Çocuklar yalan söyleyen biri olarak doğmazlar. Doğruyu söylemek, bildiklerini ve gördüklerini, yani kendi gerçekliklerini olduğu gibi ifade etmek, suyun meyilli bir zeminde akması gibi doğaldır. Ama büyürken gerçeği ifade etmekten korkmayı ve yalan söylemeyi öğrenir.
Çocuğun içinde yetiştiği aile farkına varmadan doğru söyleyeni yeriyor ve yalan söyleyeni ödüllendiriyor ise, zamanla ‘kurnaz’ biri olur.
Kafasının ve gönlünün zenginliğine çok değer verdiğim bir dostum geçenlerde anlatmıştı:
(isimler değiştirilmiştir)
“Yedi yaşındaki yeğenim Burak ve onun yaşıtı Ali yazlık evin bahçesinde oynuyorlardı. Sıcak yaz günündeki oyun şöyleydi: Bahçedeki hortumu açmışlardı, sırayla hortumu ellerinde tutuyorlardı; bu tutuş ile su yerden belirli bir yükseklikte akıyordu. Sanki biri belli yükseklikte ip tutuyordu. Suya dokunmadan onun üstünden atlayan puan alıyordu. Biri atladıktan sonra diğeri aynı yükseklikte suyu tutuyor, eğer her ikisi de atlıyor ise, suyun yüksekliği bir derece artırılıyordu.
Ali dürüst bir çocuk olarak Burak atlarken hortumu hiç kıpırdatmadan suyu aynı düzeyde tutmaya özen gösterirken, Burak, Ali atlarken tam atlayış sırasında hortumun ucunu hafifçe yukarı kaldırıyor ve suyun yüksekliğini artırıyordu.
Bahçede benimle oturan Burak’ın teyzesi bunu gördü ve “Burak, doğru dürüst oyna; oyunda hile yapma!” dedi. Burak, “Ben bir şey yapmıyorum; ne yapıyorum ki?” diye yaptığını saklamaya çalıştı. Teyzesi, “Sen ne yaptığını çok iyi biliyorsun!” dedi.
O sırada bahçede oturmakta ve gazetesini okumakta olan Burak’ın dedesi, “Bırak çocuğa dokunma; hayatta ancak öyle başarılı olunur, çocuğu engelleme,” diye müdahale etti., Kızı, “Ama, baba. . . . .” diye konuşmaya çalışınca, “Kızım ben ne çektiysem dürüstlüğümden çektim; bırak çocuk iş bitirici olsun,” diyerek konuşmayı noktaladı.”
Dinledim; iki soru aklıma geldi;
1- Çocuklarımızı sorunun bir parçası olarak mı, yoksa çözümün bir parçası olarak mı yetiştirdiğimiz üzerinde düşünüyor muyuz?

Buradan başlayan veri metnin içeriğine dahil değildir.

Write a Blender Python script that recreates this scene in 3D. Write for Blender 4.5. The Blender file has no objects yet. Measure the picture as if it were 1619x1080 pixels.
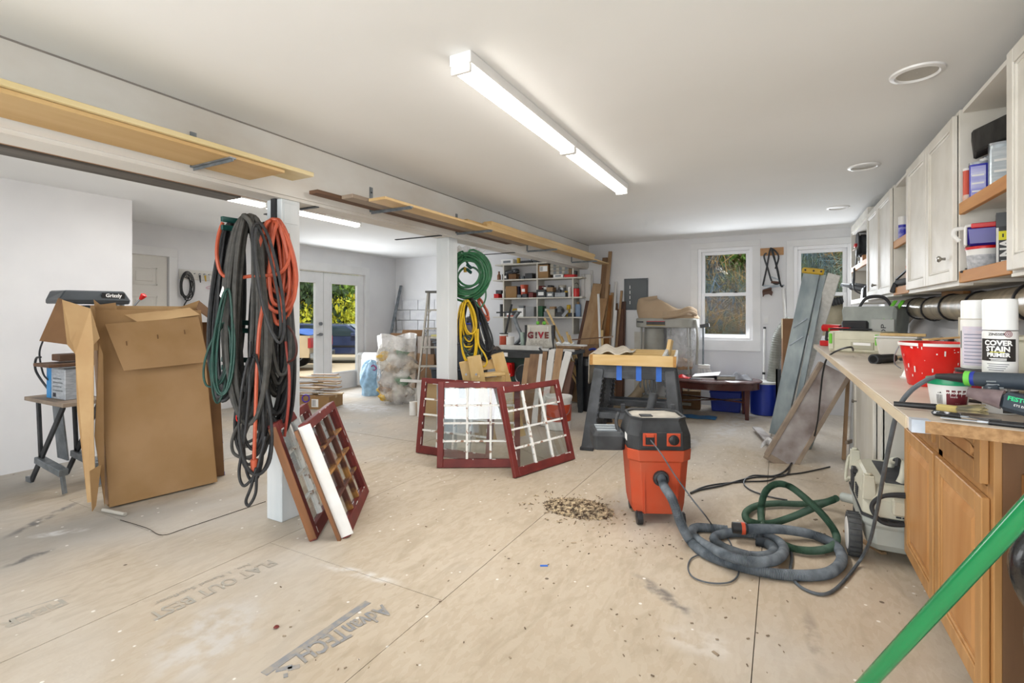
import bpy, math, random
from mathutils import Vector, Matrix, Euler
random.seed(7)
SC = bpy.context.scene
COL = SC.collection
# ------------------------------------------------------------------ camera, world, lights, exposure
FPX, CX, HY, CAMH = 788.0, 809.5, 497.0, 1.32
TH = math.atan(425.5 / 788.0)
SN, CS = math.sin(TH), math.cos(TH)
cam_d = bpy.data.cameras.new('camera'); cam = bpy.data.objects.new('camera', cam_d); COL.objects.link(cam)
cam_d.sensor_width = 36.0; cam_d.lens = FPX / 1619.0 * 36.0
cam_d.shift_y = -(540.0 - HY) / 1619.0
cam_d.clip_start = 0.02; cam_d.clip_end = 300
cam.location = (0, 0, CAMH); cam.rotation_euler = (math.pi / 2, 0, TH)
SC.camera = cam
VS = SC.view_settings
VS.view_transform = 'Standard'; VS.look = 'None'; VS.gamma = 1.0; VS.use_curve_mapping = False
VS.exposure = 0.28
CY = SC.cycles; CY.max_bounces = 6; CY.diffuse_bounces = 4; CY.glossy_bounces = 3; CY.transparent_max_bounces = 16; CY.caustics_reflective = False; CY.caustics_refractive = False; CY.adaptive_threshold = .05
W = bpy.data.worlds.new('sky'); SC.world = W; W.use_nodes = True
_bg = W.node_tree.nodes['Background']; _bg.inputs[0].default_value = (0.80, 0.90, 1.0, 1); _bg.inputs[1].default_value = 1.3
def light(name, kind, loc, rot, energy, color=(1, 1, 1), size=1, size_y=None):
    d = bpy.data.lights.new(name, kind); d.energy = energy; d.color = color
    if kind == 'AREA':
        d.shape = 'RECTANGLE'; d.size = size; d.size_y = size_y or size
    if kind == 'SUN': d.angle = size
    o = bpy.data.objects.new(name, d); COL.objects.link(o); o.location = loc; o.rotation_euler = rot
    return o
light('sun', 'SUN', (0, 0, 20), (math.radians(42), 0, math.radians(48)), 3.2, (1.0, 0.95, 0.86), 0.02)
# daylight entering through the wide glazed doors behind the photographer
light('daylight_rear_doors', 'AREA', (-1.3, -2.35, 1.45), (math.radians(119), 0, 0), 165, (0.95, 0.975, 1.0), 4.6, 2.2)
light('daylight_french_doors', 'AREA', (-6.70, 5.96, 1.15), (0, math.radians(-90), 0), 42, (0.92, 0.96, 1.0), 1.8, 1.7)
light('daylight_window_left', 'AREA', (-0.69, 7.60, 1.55), (math.radians(-72), 0, 0), 18, (0.9, 0.95, 1.0), 0.6, 1.2)
light('daylight_window_right', 'AREA', (0.46, 7.60, 1.80), (math.radians(-72), 0, 0), 12, (0.9, 0.95, 1.0), 0.5, 0.6)

# ------------------------------------------------------------------ helpers
def P(u, v, X=None, Y=None, Z=None):
    "world point that the photograph shows at pixel (u, v), on the plane X=, Y= or Z="
    r = (u - CX) / FPX; up = (HY - v) / FPX
    dx = r * CS - SN; dy = r * SN + CS
    s = X / dx if X is not None else (Y / dy if Y is not None else (Z - CAMH) / up)
    return Vector((dx * s, dy * s, CAMH + up * s))
def lin(c):
    if isinstance(c, str):
        c = [int(c[i:i + 2], 16) / 255 for i in (0, 2, 4)]
    return tuple((x / 12.92 if x <= .04045 else ((x + .055) / 1.055) ** 2.4) for x in c)
def V(*a): return Vector(a)
def rotz(a): return Matrix.Rotation(a, 3, 'Z')
R_ = math.radians

class MB:
    def __init__(s): s.v = []; s.f = []
    def _add(s, vs, fs):
        o = len(s.v); s.v += [tuple(x) for x in vs]; s.f += [tuple(i + o for i in f) for f in fs]; return s
    def box(s, lo, hi):
        x0, y0, z0 = lo; x1, y1, z1 = hi
        if x0 > x1: x0, x1 = x1, x0
        if y0 > y1: y0, y1 = y1, y0
        if z0 > z1: z0, z1 = z1, z0
        return s._add([(x0, y0, z0), (x1, y0, z0), (x1, y1, z0), (x0, y1, z0), (x0, y0, z1), (x1, y0, z1), (x1, y1, z1), (x0, y1, z1)],
                      [(0, 3, 2, 1), (4, 5, 6, 7), (0, 1, 5, 4), (1, 2, 6, 5), (2, 3, 7, 6), (3, 0, 4, 7)])
    def frus(s, c, sx, sy, z0, tx, ty, z1, ox=0, oy=0):
        x, y = c
        return s._add([(x - sx, y - sy, z0), (x + sx, y - sy, z0), (x + sx, y + sy, z0), (x - sx, y + sy, z0),
                       (x - tx + ox, y - ty + oy, z1), (x + tx + ox, y - ty + oy, z1), (x + tx + ox, y + ty + oy, z1), (x - tx + ox, y + ty + oy, z1)],
                      [(0, 3, 2, 1), (4, 5, 6, 7), (0, 1, 5, 4), (1, 2, 6, 5), (2, 3, 7, 6), (3, 0, 4, 7)])
    def bar(s, p0, p1, w, t, up=(0, 0, 1), w1=None, t1=None):
        "board from p0 to p1: width w across, thickness t along up"
        p0 = Vector(p0); p1 = Vector(p1); d = (p1 - p0).normalized(); u = Vector(up)
        a = d.cross(u)
        if a.length < 1e-4: a = d.cross(Vector((1, 0, 0)))
        a.normalize(); b = a.cross(d).normalized()
        w1 = w if w1 is None else w1; t1 = t if t1 is None else t1
        vs = []
        for p, ww, tt in ((p0, w, t), (p1, w1, t1)):
            vs += [p - a * ww / 2 - b * tt / 2, p + a * ww / 2 - b * tt / 2, p + a * ww / 2 + b * tt / 2, p - a * ww / 2 + b * tt / 2]
        return s._add(vs, [(0, 3, 2, 1), (4, 5, 6, 7), (0, 1, 5, 4), (1, 2, 6, 5), (2, 3, 7, 6), (3, 0, 4, 7)])
    def cyl(s, p0, p1, r0, r1=None, n=14, cap=True):
        p0 = Vector(p0); p1 = Vector(p1); r1 = r0 if r1 is None else r1
        d = (p1 - p0).normalized(); a = d.orthogonal().normalized(); b = d.cross(a)
        vs = []
        for p, r in ((p0, r0), (p1, r1)):
            vs += [p + (a * math.cos(2 * math.pi * i / n) + b * math.sin(2 * math.pi * i / n)) * r for i in range(n)]
        fs = [(i, (i + 1) % n, n + (i + 1) % n, n + i) for i in range(n)]
        if cap: fs += [tuple(range(n - 1, -1, -1)), tuple(range(n, 2 * n))]
        return s._add(vs, fs)
    def lathe(s, prof, n=20, c=(0, 0, 0), R=None, sx=1, sy=1, cap=(True, True)):
        c = Vector(c); vs = []
        for r, z in prof:
            for i in range(n):
                q = Vector((r * sx * math.cos(2 * math.pi * i / n), r * sy * math.sin(2 * math.pi * i / n), z))
                vs.append(c + (R @ q if R else q))
        fs = []; m = len(prof)
        for k in range(m - 1):
            for i in range(n):
                j = (i + 1) % n
                fs.append((k * n + i, k * n + j, (k + 1) * n + j, (k + 1) * n + i))
        if cap[0]: fs.append(tuple(range(n - 1, -1, -1)))
        if cap[1]: fs.append(tuple(range((m - 1) * n, m * n)))
        return s._add(vs, fs)
    def tube(s, pts, r, n=6, closed=False, rf=None):
        pts = [Vector(p) for p in pts]; m = len(pts)
        if m < 2: return s
        rr = r if hasattr(r, '__len__') else [r] * m
        if rf: rr = [rr[i] * rf(i) for i in range(m)]
        tang = []
        for i in range(m):
            a = pts[(i - 1) % m] if (closed or i > 0) else pts[i]
            b = pts[(i + 1) % m] if (closed or i < m - 1) else pts[i]
            t = (b - a)
            tang.append(t.normalized() if t.length > 1e-9 else Vector((0, 0, 1)))
        nrm = tang[0].orthogonal().normalized(); vs = []
        for i in range(m):
            if i > 0:
                q = tang[i - 1].rotation_difference(tang[i]); nrm = q @ nrm
                nrm = (nrm - tang[i] * nrm.dot(tang[i])).normalized()
            b = tang[i].cross(nrm)
            vs += [pts[i] + (nrm * math.cos(2 * math.pi * k / n) + b * math.sin(2 * math.pi * k / n)) * rr[i] for k in range(n)]
        fs = []
        for i in range(m if closed else m - 1):
            j = (i + 1) % m
            for k in range(n):
                l = (k + 1) % n
                fs.append((i * n + k, i * n + l, j * n + l, j * n + k))
        if not closed: fs += [tuple(range(n - 1, -1, -1)), tuple(range((m - 1) * n, m * n))]
        return s._add(vs, fs)
    def prism(s, poly, off):
        poly = [Vector(p) for p in poly]; off = Vector(off); n = len(poly)
        vs = poly + [p + off for p in poly]
        fs = [tuple(range(n - 1, -1, -1)), tuple(range(n, 2 * n))] + [(i, (i + 1) % n, n + (i + 1) % n, n + i) for i in range(n)]
        return s._add(vs, fs)
    def sheet(s, poly, t):
        "thin polygon of thickness t along its normal"
        poly = [Vector(p) for p in poly]
        nn = Vector((0, 0, 0))
        for i in range(len(poly)):
            nn += (poly[i] - poly[0]).cross(poly[(i + 1) % len(poly)] - poly[0])
        return s.prism(poly, nn.normalized() * t)
    def grid(s, fn, nu, nv, closed_u=False):
        vs = [fn(i / nu, j / nv) for j in range(nv + 1) for i in range(nu if closed_u else nu + 1)]
        w = nu if closed_u else nu + 1
        fs = []
        for j in range(nv):
            for i in range(nu):
                a = j * w + i; b = j * w + (i + 1) % w
                fs.append((a, b, b + w, a + w))
        return s._add(vs, fs)
    def xf(s, M):
        s.v = [tuple(M @ Vector(p)) for p in s.v]; return s
    def mesh(s, name, smooth=False):
        me = bpy.data.meshes.new(name); me.from_pydata(s.v, [], s.f); me.update()
        if smooth:
            me.polygons.foreach_set('use_smooth', [True] * len(me.polygons))
            try: me.set_sharp_from_angle(angle=0.7)
            except Exception: pass
        return me
    def build(s, name, mat, parent=None, smooth=False, bevel=0, kind=None, sub=0, solid=0, world=False):
        if world and parent is not None:
            L = MATS.get(parent.name)
            if L is None:
                q = parent
                while q is not None and L is None:
                    L = MATS.get(q.name); q = q.parent
            if L is not None:
                I = L.inverted(); s.v = [tuple(I @ Vector(p)) for p in s.v]
        o = bpy.data.objects.new(name, s.mesh(name, smooth)); COL.objects.link(o)
        o.data.materials.append(mat)
        if parent is not None: o.parent = parent
        if kind: o['kind'] = kind
        if solid:
            m = o.modifiers.new('solid', 'SOLIDIFY'); m.thickness = solid; m.offset = 0
        if bevel:
            m = o.modifiers.new('bevel', 'BEVEL'); m.width = bevel; m.segments = 1; m.limit_method = 'ANGLE'; m.angle_limit = 0.6
        if sub:
            m = o.modifiers.new('sub', 'SUBSURF'); m.levels = sub; m.render_levels = sub
        return o
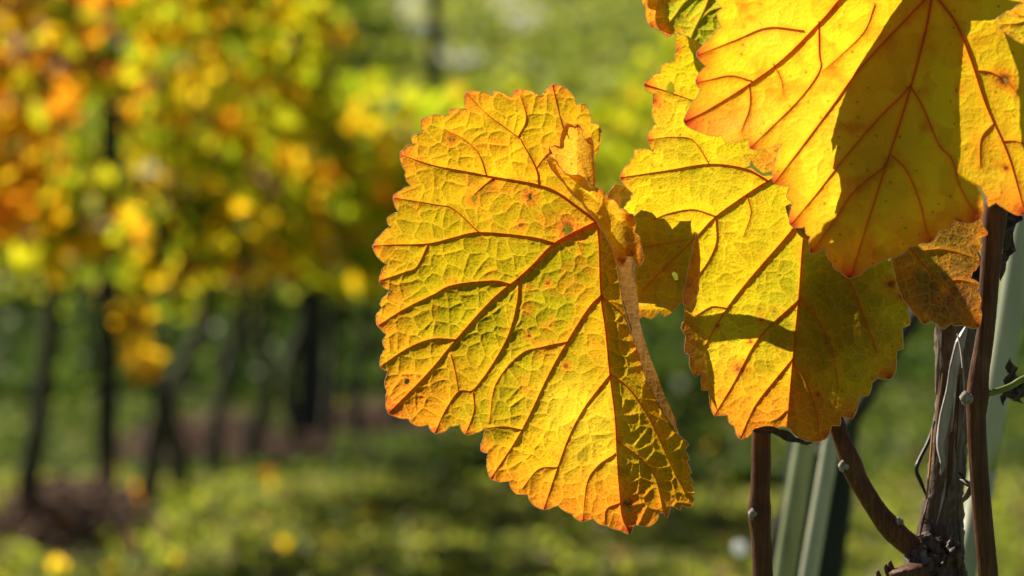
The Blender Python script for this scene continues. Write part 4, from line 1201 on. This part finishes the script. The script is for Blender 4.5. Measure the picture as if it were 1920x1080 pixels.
r = np.random.RandomState(77)
n = 260
y = 4.2 + 8 * r.rand(n) ** 1.3; x = r.uniform(-1, 1, n) * .24 * y
P = np.column_stack([x, y, terrain(x, y) + .04])
V, F, C = leaf_cloud(P, r.uniform(.025, .05, n), pick(n, dict(yel=1.5, dry=3, org=1, red=.5), 5), 6, hang=0)
me = np_mesh("fallen_leaves", V, F); add_attr(me, "pig", 'FLOAT_COLOR', C)
o = link_mesh("fallen_leaves", me, M_BGLEAF, None, smooth=False)
tag(o, "scattered small fallen leaves on the grass", "leaves", kind="stuff")
c = PN(620, 1042, 4.75).ravel()
V, F, C = leaf_cloud(np.array([c, c + [.01, .01, .01]]), np.array([.055, .045]), np.array([(0.9,0.55,0.02)] * 2), 31, hang=-.4)
me = np_mesh("fallen_leaf", V, F); add_attr(me, "pig", 'FLOAT_COLOR', C)
o = link_mesh("fallen_leaf", me, M_BGLEAF, None, smooth=False)
tag(o, "bright yellow fallen leaf glowing on the grass at the bottom edge, left of centre", "leaf")

# bushes on the slope
def bush(px, py, rad, label, seed, w=dict(grn=4, dark=5, g1=2)):
    g = ray_ground(px, py)
    r = np.random.RandomState(seed)
    root = empty("bush", tuple(g))
    n = 900
    d = r.normal(size=(n, 3)); d /= np.linalg.norm(d, axis=1)[:, None]
    P = g + np.array([0, 0, rad * .8]) + d * rad * (r.rand(n, 1) ** .35) * [1, 1, .9] * (0.75 + .5 * r.rand(n, 1))
    V, F, C = leaf_cloud(P, r.uniform(.12, .22, n), pick(n, w, seed), seed)
    me = np_mesh("crown", V, F); add_attr(me, "pig", 'FLOAT_COLOR', C); link_mesh("crown", me, M_BGLEAF, root, smooth=False)
    tube("trunk", np.array([g - [0, 0, .1], g + [0, 0, rad * .5], g + [.1, 0, rad]]), [.08, .06, .03], M_TRUNK, root, n=7)
    tag(root, label, "bush", "bushes on the slope")
bush(480, 110, 1.6, "dark green bush on the slope above the row, left of the far posts", 31)
bush(560, 60, 1.8, "dark bush high on the slope behind the far left post", 32)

Eğitimciler, yöneticiler, anababalar, kısaca toplum olarak bu soru üzerinde düşünüyor muyuz?
2- Bu tür iş bitiricilerin ailede, meslekte, yöneticilikte, üniversitelerde, siyasette çoğunlukta olduğu bir toplum düşünün. ‘İş bitiriciler toplumu!’. Sevgi, güven, adalet, hakkaniyet, gerçeğe saygı değerlerine sözde değil, gerçekten, yürekten inananların ‘safdil,’ ‘naif’ sayıldığı iş bitiriciler toplumu.
Soru şu: Bu tür ‘iş bitiriciler toplumu’nun işini zaman içinde başka bir toplum bitirir mi?
Benim ilk soruya cevabım “Hayır”, ikinci soruya cevabım ise, “Kesinlikle evet.”
Değerler konusunu konuşmaya en çok ihtiyaç duyan bir toplumuz; ama en az konuşulan konu bu. Konuşılan değil, yaşanılan değerler. En temel iki değer “hakkaniyet” ve ilişkilerde “güven”dir. Hakkaniyet duygusu kaybolmuş bir insan zaman içinde yaşamının anlamını mutlaka kaybeder; ne ailesi, ne mülkü, ne mevkisi hiç bir şey, ama hiç bir şey, ona anlam ifade etmez hale gelir. Aynı şey adalet duygusunu kaybetmiş bir toplum için de geçerlidir.
Adalet duygusunu kaybetmiş bir toplum zaman içinde zayıflar, hasta toplum olur.
Ve bir toplum olarak buna izin vermeyecek kadar uyanmış anababalar, öğretmenler, öğrenciler, yöneticiler, girişimciler, işçiler, din görevlileri, her meslekten insanlar, üniversite öğretim üyeleri ve öğrencileri olduğuna inanıyorum.
Sevgi, saygı ve adalet duygusunu ailesinde, sınıfında, işinde ve ilişkilerinde canlı tutan insanlarımıza selam olsun!